- [Data shown]
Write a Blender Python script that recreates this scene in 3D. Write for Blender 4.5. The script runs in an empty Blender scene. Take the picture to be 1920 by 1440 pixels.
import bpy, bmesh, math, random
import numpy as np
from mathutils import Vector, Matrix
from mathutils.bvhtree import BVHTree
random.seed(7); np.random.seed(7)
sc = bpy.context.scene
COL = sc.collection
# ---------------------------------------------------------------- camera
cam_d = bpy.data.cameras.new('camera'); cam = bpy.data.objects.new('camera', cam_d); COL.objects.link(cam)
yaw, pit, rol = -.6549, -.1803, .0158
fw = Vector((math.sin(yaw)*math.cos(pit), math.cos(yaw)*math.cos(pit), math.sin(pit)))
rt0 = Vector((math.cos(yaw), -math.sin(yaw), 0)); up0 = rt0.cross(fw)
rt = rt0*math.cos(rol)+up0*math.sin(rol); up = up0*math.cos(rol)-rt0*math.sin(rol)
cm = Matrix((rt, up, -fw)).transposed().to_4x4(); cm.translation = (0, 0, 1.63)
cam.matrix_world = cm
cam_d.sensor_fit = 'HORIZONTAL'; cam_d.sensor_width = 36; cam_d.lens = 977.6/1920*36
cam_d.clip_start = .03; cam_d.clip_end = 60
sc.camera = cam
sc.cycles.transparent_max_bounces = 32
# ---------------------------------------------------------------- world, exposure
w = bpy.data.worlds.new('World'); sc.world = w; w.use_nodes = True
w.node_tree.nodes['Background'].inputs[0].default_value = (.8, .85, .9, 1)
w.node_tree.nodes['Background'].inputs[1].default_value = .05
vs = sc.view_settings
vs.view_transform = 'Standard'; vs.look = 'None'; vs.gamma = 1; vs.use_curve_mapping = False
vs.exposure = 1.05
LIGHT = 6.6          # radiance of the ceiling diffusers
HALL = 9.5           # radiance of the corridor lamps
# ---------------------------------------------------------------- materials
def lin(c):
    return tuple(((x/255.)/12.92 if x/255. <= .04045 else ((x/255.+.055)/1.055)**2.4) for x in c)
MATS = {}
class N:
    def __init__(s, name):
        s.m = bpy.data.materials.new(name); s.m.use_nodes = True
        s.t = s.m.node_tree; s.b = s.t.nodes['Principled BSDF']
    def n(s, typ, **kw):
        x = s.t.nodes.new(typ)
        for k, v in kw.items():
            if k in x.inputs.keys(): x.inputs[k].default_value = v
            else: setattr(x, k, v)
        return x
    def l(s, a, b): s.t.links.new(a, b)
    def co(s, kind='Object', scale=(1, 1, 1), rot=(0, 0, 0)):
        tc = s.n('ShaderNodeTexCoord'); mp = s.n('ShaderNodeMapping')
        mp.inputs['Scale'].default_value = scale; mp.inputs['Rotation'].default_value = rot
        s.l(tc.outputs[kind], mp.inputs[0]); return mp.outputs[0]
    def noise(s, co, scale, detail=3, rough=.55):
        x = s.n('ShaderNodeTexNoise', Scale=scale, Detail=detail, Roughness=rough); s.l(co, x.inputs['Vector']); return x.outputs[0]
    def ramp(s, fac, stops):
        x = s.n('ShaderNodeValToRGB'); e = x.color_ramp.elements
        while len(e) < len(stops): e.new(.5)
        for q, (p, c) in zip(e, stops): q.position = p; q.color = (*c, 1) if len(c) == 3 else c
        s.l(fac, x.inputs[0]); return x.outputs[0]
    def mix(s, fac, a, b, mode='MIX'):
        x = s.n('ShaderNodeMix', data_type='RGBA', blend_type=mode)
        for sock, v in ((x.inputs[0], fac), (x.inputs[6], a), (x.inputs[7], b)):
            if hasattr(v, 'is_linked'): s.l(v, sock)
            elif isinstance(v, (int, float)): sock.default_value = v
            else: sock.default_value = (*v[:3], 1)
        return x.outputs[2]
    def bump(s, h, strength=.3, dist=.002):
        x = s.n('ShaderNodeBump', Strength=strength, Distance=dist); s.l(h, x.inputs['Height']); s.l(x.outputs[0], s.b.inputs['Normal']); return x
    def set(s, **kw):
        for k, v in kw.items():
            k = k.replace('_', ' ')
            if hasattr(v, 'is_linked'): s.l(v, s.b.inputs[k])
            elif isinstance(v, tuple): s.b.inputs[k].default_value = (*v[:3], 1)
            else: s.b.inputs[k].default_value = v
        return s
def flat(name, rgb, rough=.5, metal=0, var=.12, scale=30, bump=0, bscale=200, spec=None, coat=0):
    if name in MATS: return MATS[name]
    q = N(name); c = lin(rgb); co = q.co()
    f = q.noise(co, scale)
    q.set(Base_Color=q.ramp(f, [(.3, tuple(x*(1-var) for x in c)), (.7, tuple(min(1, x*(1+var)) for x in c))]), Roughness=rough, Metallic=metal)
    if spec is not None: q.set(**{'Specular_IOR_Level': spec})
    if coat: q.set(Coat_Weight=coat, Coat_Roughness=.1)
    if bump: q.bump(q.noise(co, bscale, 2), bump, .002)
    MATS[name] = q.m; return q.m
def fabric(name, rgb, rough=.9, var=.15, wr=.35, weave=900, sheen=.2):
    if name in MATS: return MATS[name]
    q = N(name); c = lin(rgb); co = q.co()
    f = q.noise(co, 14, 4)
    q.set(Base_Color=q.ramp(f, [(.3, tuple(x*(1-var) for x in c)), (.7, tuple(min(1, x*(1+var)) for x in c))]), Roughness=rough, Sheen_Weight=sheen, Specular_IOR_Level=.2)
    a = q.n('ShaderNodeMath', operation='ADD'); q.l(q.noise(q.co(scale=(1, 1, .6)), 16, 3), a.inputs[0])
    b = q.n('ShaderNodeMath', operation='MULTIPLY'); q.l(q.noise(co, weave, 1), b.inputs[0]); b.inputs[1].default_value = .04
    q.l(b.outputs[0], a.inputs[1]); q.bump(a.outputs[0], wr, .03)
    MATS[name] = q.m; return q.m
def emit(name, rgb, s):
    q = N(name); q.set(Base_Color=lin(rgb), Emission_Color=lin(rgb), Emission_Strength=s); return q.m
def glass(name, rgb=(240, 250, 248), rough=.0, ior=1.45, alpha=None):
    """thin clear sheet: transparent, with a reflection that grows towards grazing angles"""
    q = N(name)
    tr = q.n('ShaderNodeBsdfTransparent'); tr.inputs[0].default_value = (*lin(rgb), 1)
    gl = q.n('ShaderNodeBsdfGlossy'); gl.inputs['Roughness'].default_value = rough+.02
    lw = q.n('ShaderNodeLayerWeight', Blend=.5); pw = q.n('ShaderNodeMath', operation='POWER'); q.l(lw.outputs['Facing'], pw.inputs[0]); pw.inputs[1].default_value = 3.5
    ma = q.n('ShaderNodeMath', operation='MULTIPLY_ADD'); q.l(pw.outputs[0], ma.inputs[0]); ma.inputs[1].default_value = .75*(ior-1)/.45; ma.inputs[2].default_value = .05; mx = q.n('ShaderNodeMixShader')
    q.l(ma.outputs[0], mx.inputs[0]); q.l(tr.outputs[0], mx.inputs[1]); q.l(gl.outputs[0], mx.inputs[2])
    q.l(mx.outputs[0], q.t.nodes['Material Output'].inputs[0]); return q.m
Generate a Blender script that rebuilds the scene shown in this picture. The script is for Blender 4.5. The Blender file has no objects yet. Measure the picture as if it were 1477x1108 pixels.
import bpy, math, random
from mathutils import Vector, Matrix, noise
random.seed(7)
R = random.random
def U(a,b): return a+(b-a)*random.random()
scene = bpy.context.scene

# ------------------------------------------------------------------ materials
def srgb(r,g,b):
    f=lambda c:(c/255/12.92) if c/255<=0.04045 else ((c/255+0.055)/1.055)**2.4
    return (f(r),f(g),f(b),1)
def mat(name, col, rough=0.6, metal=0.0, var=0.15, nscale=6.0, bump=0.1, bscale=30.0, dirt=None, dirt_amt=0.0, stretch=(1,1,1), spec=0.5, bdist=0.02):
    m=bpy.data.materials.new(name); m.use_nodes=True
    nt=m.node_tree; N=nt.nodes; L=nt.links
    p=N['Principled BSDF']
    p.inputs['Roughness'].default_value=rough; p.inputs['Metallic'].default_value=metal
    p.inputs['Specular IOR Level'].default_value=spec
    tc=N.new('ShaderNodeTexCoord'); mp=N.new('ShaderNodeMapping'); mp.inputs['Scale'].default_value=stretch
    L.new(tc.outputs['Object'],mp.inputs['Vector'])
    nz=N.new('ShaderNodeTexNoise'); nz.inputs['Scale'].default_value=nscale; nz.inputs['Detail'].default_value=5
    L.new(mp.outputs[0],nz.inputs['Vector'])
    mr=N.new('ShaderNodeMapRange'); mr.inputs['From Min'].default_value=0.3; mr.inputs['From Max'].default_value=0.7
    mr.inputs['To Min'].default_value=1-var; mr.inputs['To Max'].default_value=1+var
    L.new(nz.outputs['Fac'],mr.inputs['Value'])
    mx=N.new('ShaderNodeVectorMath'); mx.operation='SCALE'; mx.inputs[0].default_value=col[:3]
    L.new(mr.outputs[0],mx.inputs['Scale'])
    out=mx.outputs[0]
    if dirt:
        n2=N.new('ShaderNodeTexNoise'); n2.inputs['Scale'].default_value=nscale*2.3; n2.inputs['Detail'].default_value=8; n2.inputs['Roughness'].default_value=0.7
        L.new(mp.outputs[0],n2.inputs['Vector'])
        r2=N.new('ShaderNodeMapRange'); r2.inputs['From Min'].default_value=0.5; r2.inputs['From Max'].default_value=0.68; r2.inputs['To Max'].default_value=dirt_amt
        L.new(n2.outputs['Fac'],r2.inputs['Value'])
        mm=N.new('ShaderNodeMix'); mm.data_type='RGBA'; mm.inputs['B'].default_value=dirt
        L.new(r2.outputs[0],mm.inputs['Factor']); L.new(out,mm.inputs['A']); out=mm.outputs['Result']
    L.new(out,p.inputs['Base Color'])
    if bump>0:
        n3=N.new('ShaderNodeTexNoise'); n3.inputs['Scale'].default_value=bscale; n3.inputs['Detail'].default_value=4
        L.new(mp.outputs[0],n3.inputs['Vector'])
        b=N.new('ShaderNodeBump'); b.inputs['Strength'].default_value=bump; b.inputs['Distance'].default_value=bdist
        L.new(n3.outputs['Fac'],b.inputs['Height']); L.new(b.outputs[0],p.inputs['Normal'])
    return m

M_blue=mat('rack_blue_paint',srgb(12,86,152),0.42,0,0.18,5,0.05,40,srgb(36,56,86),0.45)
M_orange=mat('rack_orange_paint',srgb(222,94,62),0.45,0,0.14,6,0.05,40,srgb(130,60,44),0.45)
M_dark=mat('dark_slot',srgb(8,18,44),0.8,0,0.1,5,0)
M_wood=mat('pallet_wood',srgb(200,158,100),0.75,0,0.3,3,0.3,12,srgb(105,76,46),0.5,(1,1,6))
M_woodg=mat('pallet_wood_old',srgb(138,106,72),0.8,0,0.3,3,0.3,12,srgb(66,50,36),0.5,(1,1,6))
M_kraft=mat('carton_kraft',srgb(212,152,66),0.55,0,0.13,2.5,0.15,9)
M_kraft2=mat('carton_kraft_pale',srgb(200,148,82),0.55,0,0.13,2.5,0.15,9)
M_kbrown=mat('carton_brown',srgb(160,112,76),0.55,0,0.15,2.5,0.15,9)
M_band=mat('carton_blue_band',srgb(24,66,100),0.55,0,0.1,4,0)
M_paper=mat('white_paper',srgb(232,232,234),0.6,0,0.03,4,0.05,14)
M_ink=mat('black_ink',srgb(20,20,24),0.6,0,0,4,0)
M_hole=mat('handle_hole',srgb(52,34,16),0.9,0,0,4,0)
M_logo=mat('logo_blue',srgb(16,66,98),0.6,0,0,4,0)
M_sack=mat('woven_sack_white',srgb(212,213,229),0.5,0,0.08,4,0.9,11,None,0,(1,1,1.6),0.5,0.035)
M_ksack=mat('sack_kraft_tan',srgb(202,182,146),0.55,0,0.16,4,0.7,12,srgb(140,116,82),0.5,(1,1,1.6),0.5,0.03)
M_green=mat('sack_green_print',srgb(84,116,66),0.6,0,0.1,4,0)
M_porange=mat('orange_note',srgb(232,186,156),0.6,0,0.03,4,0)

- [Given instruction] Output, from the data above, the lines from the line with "Generate a Blender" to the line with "scene = bpy.context.scene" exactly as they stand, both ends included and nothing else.

- [Output of the task]
Generate a Blender script that rebuilds the scene shown in this picture. The script is for Blender 4.5. The Blender file has no objects yet. Measure the picture as if it were 1477x1108 pixels.
import bpy, math, random
from mathutils import Vector, Matrix, noise
random.seed(7)
R = random.random
def U(a,b): return a+(b-a)*random.random()
scene = bpy.context.scene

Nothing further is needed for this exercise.